Raj Mankad’s subject was architecture: he began by saying “Here, if you’re going to a workshop, there are saws and drills”. The 3 x 3 hours of classes per week was raised as an ideal (tick, already!). But Raj added an extra dimension: the importance of cohort identity, through the provision of shared space. He described the architecture studio as a sub-culture, owned wholly by students and occupied at all hours of day and night. At Edinburgh Napier we have two Writers’ Rooms exclusively available to our students, with wi-fi, screen, DVDs, over 2,000 handpicked books, whiteboards, sofas, desks and armchairs. And chocolate, usually. We know this works!

Raj also underlined the importance of practices such as professional pitching and presenting as the means for learning and development. These are core disciplines on the Edinburgh Napier MA, also, with students regularly pitching to industry experts.

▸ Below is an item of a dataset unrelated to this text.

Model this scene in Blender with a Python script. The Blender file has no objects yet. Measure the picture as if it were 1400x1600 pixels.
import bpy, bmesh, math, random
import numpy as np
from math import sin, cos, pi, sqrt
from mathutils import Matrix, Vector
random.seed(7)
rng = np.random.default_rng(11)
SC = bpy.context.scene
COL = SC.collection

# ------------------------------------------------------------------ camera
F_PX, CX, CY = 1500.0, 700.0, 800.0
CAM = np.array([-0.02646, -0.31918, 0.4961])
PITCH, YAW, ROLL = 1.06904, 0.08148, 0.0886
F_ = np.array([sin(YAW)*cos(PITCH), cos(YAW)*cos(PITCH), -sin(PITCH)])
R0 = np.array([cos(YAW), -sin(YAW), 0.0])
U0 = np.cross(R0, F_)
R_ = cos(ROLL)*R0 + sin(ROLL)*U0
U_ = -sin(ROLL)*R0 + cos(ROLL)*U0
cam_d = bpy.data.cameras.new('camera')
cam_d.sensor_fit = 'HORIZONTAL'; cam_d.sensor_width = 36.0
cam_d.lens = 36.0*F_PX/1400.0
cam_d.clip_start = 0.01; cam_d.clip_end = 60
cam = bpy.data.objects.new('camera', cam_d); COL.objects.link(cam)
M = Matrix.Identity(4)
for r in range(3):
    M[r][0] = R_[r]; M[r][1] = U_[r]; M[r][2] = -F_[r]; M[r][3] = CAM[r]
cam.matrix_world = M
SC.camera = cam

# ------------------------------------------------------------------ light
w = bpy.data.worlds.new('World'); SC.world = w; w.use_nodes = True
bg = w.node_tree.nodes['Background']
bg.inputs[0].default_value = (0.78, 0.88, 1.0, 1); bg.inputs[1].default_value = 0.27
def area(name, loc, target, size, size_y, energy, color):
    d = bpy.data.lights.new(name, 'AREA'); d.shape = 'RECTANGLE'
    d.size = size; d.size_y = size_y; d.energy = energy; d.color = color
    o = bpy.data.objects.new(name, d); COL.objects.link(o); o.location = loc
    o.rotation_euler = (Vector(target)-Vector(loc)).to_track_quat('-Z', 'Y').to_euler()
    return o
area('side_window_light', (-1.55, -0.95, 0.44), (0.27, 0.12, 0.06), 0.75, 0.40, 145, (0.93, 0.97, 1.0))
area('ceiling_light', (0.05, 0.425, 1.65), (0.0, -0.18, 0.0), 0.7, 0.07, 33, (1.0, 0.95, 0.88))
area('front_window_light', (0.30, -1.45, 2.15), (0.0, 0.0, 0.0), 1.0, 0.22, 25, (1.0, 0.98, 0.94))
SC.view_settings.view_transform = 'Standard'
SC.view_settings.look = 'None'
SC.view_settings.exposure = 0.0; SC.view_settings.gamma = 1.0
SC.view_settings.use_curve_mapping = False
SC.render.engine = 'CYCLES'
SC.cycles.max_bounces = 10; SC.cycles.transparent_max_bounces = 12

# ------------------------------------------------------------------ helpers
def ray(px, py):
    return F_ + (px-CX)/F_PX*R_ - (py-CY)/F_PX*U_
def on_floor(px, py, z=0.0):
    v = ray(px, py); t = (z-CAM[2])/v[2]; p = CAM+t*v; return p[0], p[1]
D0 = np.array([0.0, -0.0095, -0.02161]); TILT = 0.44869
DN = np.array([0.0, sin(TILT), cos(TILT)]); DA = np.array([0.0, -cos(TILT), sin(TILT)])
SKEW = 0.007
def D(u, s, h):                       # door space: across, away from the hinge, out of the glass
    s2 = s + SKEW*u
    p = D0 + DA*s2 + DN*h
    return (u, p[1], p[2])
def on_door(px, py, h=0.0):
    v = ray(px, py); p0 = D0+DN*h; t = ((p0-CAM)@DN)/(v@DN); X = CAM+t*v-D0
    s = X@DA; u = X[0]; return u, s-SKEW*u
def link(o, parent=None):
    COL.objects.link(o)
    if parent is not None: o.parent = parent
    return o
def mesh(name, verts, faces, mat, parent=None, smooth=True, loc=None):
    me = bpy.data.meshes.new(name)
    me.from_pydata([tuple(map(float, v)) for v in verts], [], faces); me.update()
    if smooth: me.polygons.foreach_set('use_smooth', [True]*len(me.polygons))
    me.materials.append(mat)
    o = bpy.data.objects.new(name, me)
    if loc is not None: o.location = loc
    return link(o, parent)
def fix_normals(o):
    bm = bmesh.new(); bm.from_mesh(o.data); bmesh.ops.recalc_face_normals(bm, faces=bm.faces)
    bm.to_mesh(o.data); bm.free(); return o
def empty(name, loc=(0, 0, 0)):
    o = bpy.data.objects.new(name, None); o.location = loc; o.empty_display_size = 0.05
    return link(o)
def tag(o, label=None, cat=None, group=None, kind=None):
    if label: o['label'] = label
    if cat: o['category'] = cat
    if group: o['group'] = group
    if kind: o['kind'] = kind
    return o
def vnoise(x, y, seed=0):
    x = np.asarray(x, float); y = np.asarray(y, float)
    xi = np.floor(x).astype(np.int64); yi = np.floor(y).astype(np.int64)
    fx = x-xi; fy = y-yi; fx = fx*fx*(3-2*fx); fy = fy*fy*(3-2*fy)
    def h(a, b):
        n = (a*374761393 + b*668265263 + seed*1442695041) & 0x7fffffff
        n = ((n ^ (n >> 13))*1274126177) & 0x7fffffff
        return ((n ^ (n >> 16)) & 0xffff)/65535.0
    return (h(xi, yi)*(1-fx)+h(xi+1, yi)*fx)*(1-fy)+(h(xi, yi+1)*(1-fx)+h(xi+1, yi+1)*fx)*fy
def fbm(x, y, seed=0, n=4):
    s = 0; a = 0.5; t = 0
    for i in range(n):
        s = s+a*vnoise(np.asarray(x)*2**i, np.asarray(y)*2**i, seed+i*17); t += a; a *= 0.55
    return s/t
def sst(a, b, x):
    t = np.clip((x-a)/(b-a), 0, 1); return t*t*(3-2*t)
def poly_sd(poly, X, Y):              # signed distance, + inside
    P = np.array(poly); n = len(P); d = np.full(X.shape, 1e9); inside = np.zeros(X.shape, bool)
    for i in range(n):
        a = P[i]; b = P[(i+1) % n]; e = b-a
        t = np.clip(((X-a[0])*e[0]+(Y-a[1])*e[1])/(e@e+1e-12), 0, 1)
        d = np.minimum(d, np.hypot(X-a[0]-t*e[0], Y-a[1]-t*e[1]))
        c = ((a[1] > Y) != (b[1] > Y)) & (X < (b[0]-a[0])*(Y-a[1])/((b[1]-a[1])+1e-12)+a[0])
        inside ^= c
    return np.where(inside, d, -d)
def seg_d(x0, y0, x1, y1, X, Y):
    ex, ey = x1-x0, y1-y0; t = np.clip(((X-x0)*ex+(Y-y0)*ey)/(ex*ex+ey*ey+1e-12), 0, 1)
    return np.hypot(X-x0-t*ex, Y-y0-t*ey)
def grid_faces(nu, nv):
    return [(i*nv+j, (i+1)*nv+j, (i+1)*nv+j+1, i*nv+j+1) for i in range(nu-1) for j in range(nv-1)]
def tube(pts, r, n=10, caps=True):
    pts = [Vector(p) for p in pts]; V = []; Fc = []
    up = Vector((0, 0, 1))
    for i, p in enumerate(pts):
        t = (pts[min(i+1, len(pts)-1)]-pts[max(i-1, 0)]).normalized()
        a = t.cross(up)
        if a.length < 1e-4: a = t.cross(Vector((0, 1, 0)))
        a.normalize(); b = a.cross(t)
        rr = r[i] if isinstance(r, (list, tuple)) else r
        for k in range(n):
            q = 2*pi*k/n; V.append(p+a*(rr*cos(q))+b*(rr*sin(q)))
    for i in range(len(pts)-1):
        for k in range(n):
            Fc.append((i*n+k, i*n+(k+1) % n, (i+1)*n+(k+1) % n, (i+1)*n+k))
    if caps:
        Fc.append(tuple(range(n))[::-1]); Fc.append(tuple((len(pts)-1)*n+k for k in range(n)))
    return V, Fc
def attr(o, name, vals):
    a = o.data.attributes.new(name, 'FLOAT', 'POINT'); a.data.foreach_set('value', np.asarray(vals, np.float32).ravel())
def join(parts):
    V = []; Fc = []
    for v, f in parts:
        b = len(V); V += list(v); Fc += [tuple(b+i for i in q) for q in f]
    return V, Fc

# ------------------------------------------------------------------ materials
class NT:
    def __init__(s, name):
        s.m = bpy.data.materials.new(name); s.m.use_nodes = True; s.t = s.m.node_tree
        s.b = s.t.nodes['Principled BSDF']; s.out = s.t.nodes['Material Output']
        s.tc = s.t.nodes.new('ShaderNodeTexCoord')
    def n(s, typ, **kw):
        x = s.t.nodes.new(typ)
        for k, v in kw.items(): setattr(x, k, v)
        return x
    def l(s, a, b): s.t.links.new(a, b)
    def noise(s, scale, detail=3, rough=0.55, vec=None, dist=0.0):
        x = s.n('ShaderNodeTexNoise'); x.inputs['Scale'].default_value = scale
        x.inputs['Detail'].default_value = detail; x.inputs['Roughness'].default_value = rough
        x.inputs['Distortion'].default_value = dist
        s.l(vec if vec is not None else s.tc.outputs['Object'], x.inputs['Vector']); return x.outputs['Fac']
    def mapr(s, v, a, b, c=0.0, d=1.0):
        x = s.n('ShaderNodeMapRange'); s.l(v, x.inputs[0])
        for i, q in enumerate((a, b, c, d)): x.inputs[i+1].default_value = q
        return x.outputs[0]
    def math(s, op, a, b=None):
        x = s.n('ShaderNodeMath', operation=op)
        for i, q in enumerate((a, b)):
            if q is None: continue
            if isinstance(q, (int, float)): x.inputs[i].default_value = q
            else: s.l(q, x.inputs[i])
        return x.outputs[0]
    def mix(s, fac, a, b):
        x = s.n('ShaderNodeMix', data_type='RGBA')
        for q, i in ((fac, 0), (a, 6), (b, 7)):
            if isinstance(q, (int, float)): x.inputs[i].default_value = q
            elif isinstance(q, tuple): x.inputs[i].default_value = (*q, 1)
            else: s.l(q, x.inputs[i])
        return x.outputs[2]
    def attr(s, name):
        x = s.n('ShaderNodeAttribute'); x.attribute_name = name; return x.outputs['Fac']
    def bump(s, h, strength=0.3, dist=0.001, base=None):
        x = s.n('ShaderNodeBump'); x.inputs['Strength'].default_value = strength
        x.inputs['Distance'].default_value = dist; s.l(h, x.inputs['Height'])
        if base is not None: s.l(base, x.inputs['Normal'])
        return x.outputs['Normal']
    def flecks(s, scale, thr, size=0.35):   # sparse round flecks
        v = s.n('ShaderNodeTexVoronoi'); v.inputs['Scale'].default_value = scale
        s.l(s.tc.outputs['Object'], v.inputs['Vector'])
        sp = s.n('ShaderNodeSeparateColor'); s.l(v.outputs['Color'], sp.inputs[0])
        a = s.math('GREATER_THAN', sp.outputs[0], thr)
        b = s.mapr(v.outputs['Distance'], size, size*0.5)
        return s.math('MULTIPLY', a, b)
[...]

In the end, it all came down to some very simple questions which, nonetheless, conclusively undermine the dominant capitalist model of creative writing provision. Should teaching be done from the front, or in dialogue with specific challenges designed for students? Should feedback be received in silence, or in discussion? Should every writer’s defined purpose be paramount? And how to balance the values of community and individuality in writing practice?

The answers are already in evidence on our MA, and there will be more on this. Meanwhile, I’d just like to applaud the sheer wit, energy and revolutionary zeal of this particular collective of presenters. It was a complete treat!